--- START OF Material provided ---

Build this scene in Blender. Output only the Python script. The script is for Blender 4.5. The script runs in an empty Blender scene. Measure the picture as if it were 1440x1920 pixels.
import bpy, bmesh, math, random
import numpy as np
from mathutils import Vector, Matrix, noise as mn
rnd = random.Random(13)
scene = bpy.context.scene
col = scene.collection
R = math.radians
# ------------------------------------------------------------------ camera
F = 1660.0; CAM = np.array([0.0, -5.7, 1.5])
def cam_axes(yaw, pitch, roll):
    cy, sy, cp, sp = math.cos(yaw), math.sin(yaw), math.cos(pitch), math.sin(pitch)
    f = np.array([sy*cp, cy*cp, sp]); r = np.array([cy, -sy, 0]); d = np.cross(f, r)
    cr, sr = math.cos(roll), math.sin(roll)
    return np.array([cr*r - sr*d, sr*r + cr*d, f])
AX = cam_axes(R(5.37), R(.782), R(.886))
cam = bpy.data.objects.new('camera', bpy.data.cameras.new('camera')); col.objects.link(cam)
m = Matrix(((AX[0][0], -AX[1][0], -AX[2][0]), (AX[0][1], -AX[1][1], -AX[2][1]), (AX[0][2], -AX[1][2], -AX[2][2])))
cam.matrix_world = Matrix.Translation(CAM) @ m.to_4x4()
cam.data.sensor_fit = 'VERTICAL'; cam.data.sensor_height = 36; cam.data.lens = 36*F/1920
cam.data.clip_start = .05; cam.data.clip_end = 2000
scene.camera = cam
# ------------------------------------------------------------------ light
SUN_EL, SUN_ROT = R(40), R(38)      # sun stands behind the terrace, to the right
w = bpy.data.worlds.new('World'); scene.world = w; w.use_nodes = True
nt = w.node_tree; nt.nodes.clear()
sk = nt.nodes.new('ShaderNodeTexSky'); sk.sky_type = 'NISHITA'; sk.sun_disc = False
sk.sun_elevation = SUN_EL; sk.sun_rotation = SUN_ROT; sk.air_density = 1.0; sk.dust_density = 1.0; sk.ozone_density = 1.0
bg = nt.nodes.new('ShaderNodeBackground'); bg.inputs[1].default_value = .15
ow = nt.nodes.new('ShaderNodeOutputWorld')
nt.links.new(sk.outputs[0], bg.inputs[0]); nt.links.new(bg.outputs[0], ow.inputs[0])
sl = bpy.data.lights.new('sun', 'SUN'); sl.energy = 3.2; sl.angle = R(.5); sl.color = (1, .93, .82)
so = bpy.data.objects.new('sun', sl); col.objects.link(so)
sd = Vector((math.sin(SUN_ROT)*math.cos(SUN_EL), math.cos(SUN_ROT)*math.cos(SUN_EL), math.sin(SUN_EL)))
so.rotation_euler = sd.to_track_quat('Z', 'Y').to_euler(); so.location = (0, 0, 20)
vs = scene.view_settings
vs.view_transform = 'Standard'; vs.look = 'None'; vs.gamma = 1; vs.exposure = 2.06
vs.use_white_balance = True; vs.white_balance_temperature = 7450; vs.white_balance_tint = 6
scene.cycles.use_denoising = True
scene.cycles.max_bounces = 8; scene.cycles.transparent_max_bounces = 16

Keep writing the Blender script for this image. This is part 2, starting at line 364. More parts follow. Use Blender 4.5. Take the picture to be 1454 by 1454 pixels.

--- END OF Material provided ---

Whichever lines contain the string "this", select and copy them.

Build this scene in Blender. Output only the Python script. The script is for Blender 4.5. The script runs in an empty Blender scene. Measure the picture as if it were 1440x1920 pixels.
Keep writing the Blender script for this image. This is part 2, starting at line 364. More parts follow. Use Blender 4.5. Take the picture to be 1454 by 1454 pixels.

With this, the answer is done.